• [Objective]: Give the data a second time, exactly and in full.

• [Material]:

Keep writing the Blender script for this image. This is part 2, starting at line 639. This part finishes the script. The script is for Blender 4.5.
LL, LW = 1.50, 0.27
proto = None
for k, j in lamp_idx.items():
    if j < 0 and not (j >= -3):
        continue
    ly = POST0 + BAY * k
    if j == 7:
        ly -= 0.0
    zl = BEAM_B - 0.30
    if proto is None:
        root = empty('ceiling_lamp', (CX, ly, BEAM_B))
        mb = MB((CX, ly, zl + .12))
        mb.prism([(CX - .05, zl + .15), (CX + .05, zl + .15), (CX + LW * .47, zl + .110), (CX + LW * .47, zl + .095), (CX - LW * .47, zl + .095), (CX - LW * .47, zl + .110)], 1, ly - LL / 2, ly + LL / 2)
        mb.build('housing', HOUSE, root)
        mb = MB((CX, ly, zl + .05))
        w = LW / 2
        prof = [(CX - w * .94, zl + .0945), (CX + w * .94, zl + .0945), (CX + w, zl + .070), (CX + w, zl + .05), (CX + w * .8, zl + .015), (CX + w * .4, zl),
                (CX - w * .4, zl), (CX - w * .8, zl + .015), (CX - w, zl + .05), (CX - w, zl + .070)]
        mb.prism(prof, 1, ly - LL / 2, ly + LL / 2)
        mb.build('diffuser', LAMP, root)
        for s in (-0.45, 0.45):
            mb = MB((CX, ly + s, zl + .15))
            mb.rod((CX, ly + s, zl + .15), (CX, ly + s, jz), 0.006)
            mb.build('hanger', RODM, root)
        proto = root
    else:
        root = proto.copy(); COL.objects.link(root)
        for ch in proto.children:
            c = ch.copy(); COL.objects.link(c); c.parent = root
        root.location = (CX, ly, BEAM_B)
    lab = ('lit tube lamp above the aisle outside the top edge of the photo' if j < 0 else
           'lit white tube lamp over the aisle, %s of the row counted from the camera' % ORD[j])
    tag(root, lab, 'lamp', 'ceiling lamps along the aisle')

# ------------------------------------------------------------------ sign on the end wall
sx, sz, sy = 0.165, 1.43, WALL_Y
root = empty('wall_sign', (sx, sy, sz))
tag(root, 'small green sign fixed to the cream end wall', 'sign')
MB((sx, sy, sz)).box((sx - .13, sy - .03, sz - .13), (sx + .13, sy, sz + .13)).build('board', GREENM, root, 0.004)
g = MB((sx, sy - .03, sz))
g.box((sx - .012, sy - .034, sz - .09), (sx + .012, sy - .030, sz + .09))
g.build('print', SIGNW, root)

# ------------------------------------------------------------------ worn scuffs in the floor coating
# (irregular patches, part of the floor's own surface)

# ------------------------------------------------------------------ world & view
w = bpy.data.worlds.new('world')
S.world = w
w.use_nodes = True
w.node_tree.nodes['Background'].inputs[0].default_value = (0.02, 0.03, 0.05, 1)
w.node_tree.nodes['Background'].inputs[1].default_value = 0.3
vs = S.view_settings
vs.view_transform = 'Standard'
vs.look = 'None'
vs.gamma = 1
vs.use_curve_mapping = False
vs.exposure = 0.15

• [Written reply]:
Keep writing the Blender script for this image. This is part 2, starting at line 639. This part finishes the script. The script is for Blender 4.5.
LL, LW = 1.50, 0.27
proto = None
for k, j in lamp_idx.items():
    if j < 0 and not (j >= -3):
        continue
    ly = POST0 + BAY * k
    if j == 7:
        ly -= 0.0
    zl = BEAM_B - 0.30
    if proto is None:
        root = empty('ceiling_lamp', (CX, ly, BEAM_B))
        mb = MB((CX, ly, zl + .12))
        mb.prism([(CX - .05, zl + .15), (CX + .05, zl + .15), (CX + LW * .47, zl + .110), (CX + LW * .47, zl + .095), (CX - LW * .47, zl + .095), (CX - LW * .47, zl + .110)], 1, ly - LL / 2, ly + LL / 2)
        mb.build('housing', HOUSE, root)
        mb = MB((CX, ly, zl + .05))
        w = LW / 2
        prof = [(CX - w * .94, zl + .0945), (CX + w * .94, zl + .0945), (CX + w, zl + .070), (CX + w, zl + .05), (CX + w * .8, zl + .015), (CX + w * .4, zl),
                (CX - w * .4, zl), (CX - w * .8, zl + .015), (CX - w, zl + .05), (CX - w, zl + .070)]
        mb.prism(prof, 1, ly - LL / 2, ly + LL / 2)
        mb.build('diffuser', LAMP, root)
        for s in (-0.45, 0.45):
            mb = MB((CX, ly + s, zl + .15))
            mb.rod((CX, ly + s, zl + .15), (CX, ly + s, jz), 0.006)
            mb.build('hanger', RODM, root)
        proto = root
    else:
        root = proto.copy(); COL.objects.link(root)
        for ch in proto.children:
            c = ch.copy(); COL.objects.link(c); c.parent = root
        root.location = (CX, ly, BEAM_B)
    lab = ('lit tube lamp above the aisle outside the top edge of the photo' if j < 0 else
           'lit white tube lamp over the aisle, %s of the row counted from the camera' % ORD[j])
    tag(root, lab, 'lamp', 'ceiling lamps along the aisle')

# ------------------------------------------------------------------ sign on the end wall
sx, sz, sy = 0.165, 1.43, WALL_Y
root = empty('wall_sign', (sx, sy, sz))
tag(root, 'small green sign fixed to the cream end wall', 'sign')
MB((sx, sy, sz)).box((sx - .13, sy - .03, sz - .13), (sx + .13, sy, sz + .13)).build('board', GREENM, root, 0.004)
g = MB((sx, sy - .03, sz))
g.box((sx - .012, sy - .034, sz - .09), (sx + .012, sy - .030, sz + .09))
g.build('print', SIGNW, root)

# ------------------------------------------------------------------ worn scuffs in the floor coating
# (irregular patches, part of the floor's own surface)

# ------------------------------------------------------------------ world & view
w = bpy.data.worlds.new('world')
S.world = w
w.use_nodes = True
w.node_tree.nodes['Background'].inputs[0].default_value = (0.02, 0.03, 0.05, 1)
w.node_tree.nodes['Background'].inputs[1].default_value = 0.3
vs = S.view_settings
vs.view_transform = 'Standard'
vs.look = 'None'
vs.gamma = 1
vs.use_curve_mapping = False
vs.exposure = 0.15